The appellant purchased property from the first respondent (seller) in September 2009 for approximately R35.5 million. The seller had applied for rezoning of the property to permit offices, residential buildings and shops. In October 2009, the seller obtained a clearance certificate showing all levies were paid. On 4 November 2009, the City published a notice for rezoning via an amendment scheme, which became effective on 30 December 2009. On 5 January 2010, before transfer was effected, the City directed the seller (then still owner) to pay R8,749,758.04 as a bulk services contribution under s 63(1) of the Town-Planning and Townships Ordinance 15 of 1986. Transfer to the appellant occurred on 19 January 2010. The appellant sought a declaratory order that the seller was liable to pay this contribution to the City.
The appeal was dismissed with costs including the costs of two counsel.
Under ss 48 and 63 of the Town-Planning and Townships Ordinance 15 of 1986, when a local authority directs an owner to pay a bulk services contribution pursuant to a rezoning scheme under s 63(1), this directive fixes the amount of the contribution but does not create an immediate obligation to pay. The contribution only becomes due and payable when the owner (or subsequent owner) elects to implement the scheme by applying for building plan approval or using the land in accordance with the new use rights conferred by the amendment scheme. An applicant for declaratory relief under s 19(1)(a)(iii) of the Supreme Court Act may establish a direct and substantial interest even where the declaration concerns rights and obligations between third parties, if the determination materially affects the applicant's own rights, creates res judicata between the parties, and the applicant has contingent rights dependent on the determination.

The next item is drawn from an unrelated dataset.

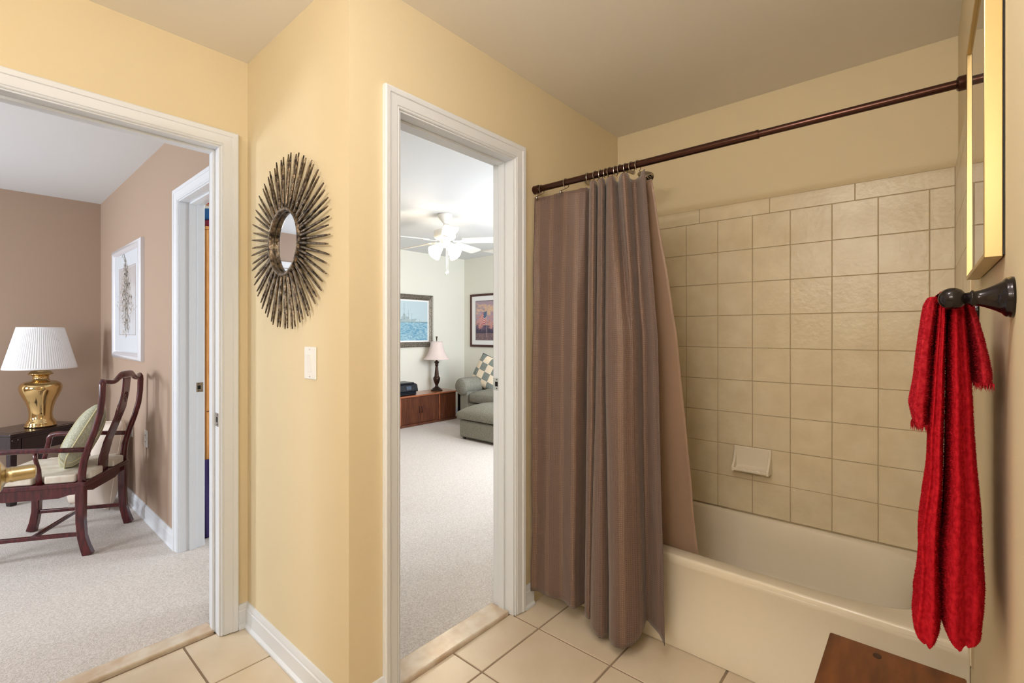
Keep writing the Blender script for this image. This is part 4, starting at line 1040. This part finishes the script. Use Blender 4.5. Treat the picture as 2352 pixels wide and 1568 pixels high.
def ship_painting():
    Y = 5.56; x0, x1, z0, z1 = 3.55, 4.568, 1.062, 1.818; w = 0.075
    t = thing('framed_seascape', 'grey ship-at-sea painting in antique silver frame on the far room back wall', 'painting', ((x0+x1)/2, Y, z0))
    b = MB(); prof = [(0, 0.0), (0, 0.030), (0.012, 0.038), (0.030, 0.030), (0.045, 0.034), (0.060, 0.024), (w, 0.018), (w, 0.010)]
    b.grid([[(x0+d, Y-h, z0+d), (x1-d, Y-h, z0+d), (x1-d, Y-h, z1-d), (x0+d, Y-h, z1-d)] for d, h in prof], closed=True); b.build('frame', 'steelframe', t, smooth=30)
    MB().box(x0+0.004, x1-0.004, Y-0.014, Y-0.0005, z0+0.004, z1-0.004).build('backing', 'blackf', t)
    MB().box(x0+w-0.004, x1-w+0.004, Y-0.017, Y-0.013, z0+w-0.004, z1-w+0.004).build('liner', 'white', t)
    a0, a1, c0, c1 = x0+w+0.022, x1-w-0.022, z0+w+0.022, z1-w-0.022
    sky = art_mat('painted_sky', [(0.2, (176, 204, 214)), (0.5, (206, 220, 222)), (0.8, (188, 208, 216))], 2, -0.2, 0.5, 9, 0.4)
    MB().box(a0, a1, Y-0.0180, Y-0.0168, c0+0.265, c1).build('sky', sky, t)
    sea = mat('painted_sea', (96, 150, 182), 0.5, rgb2=(168, 204, 216), vscale=26, stretch=(1, 1, 3), detail=6)
    MB().box(a0, a1, Y-0.0182, Y-0.0168, c0, c0+0.265).build('sea', sea, t)
    sh = MB(); hz = c0+0.262; m = a0+0.46
    sh.prism([(m-0.30, hz+0.045), (m-0.27, hz+0.004), (m+0.13, hz+0.002), (m+0.175, hz+0.055), (m+0.08, hz+0.042), (m+0.0, hz+0.040)], Y-0.0190, Y-0.0180, 'y')
    sh.prism([(m-0.10, hz+0.040), (m+0.03, hz+0.040), (m+0.03, hz+0.075), (m-0.02, hz+0.080), (m-0.04, hz+0.120), (m-0.07, hz+0.120), (m-0.08, hz+0.075), (m-0.10, hz+0.075)], Y-0.0190, Y-0.0180, 'y')
    for dx, hh in ((-0.16, 0.20), (-0.055, 0.27), (0.02, 0.17), (0.08, 0.13)): sh.box(m+dx-0.002, m+dx+0.002, Y-0.0190, Y-0.0180, hz+0.04, hz+hh)
    for dx, h1, h2 in ((-0.16, 0.12, 0.14), (-0.055, 0.19, 0.2), (0.02, 0.12, 0.13)): sh.box(m+dx-0.03, m+dx+0.03, Y-0.0190, Y-0.0181, hz+h1, hz+h1+0.003)
    sh.box(m+0.215, m+0.218, Y-0.0190, Y-0.0180, hz, hz+0.06); sh.prism([(m+0.19, hz), (m+0.25, hz), (m+0.24, hz+0.014), (m+0.20, hz+0.012)], Y-0.0190, Y-0.0180, 'y')
    sh.build('ship', mat('painted_ship', (150, 172, 180), 0.6, rgb2=(176, 190, 192), vscale=30), t)
    fr = MB(); fr.box(a0, a1, Y-0.0188, Y-0.0181, hz-0.004, hz+0.006); fr.build('shoreline', mat('painted_shore', (118, 144, 152), 0.6), t)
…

The court observed that it seemed odd that the Ordinance appeared to allow an owner or prospective buyer to postpone implementing a rezoning scheme - and thus liability for payment - indefinitely without financial penalty. However, the court noted several factors supporting its interpretation: (1) s 63 does not specify a payment date; (2) no time period is stipulated for implementing the scheme; (3) it is reasonable to require payment only when new use rights are exercised since costs are incurred by the City only upon implementation; and (4) s 48(8)'s provision for instalments and security would be incongruous if payment were due immediately upon the directive. The court also noted that the City had adopted a non-committal stance and abided the court's decision, despite having a clear interest in the outcome.
This case is significant for clarifying the requirements for standing in applications for declaratory relief under s 19(1)(a)(iii) of the Supreme Court Act 59 of 1959 (now s 21(1)(c) of the Superior Courts Act 10 of 2013). It establishes that an applicant may have a direct and substantial interest even when seeking a declaration about rights and obligations between third parties, provided the outcome materially affects the applicant's own rights and the determination will be binding and res judicata. The case is also important for its authoritative interpretation of the Town-Planning and Townships Ordinance 15 of 1986, specifically clarifying when bulk services contributions become payable under ss 48 and 63 - namely, only upon implementation of rezoning rights, not immediately upon the directive being issued. This has practical implications for property transactions involving rezoned land.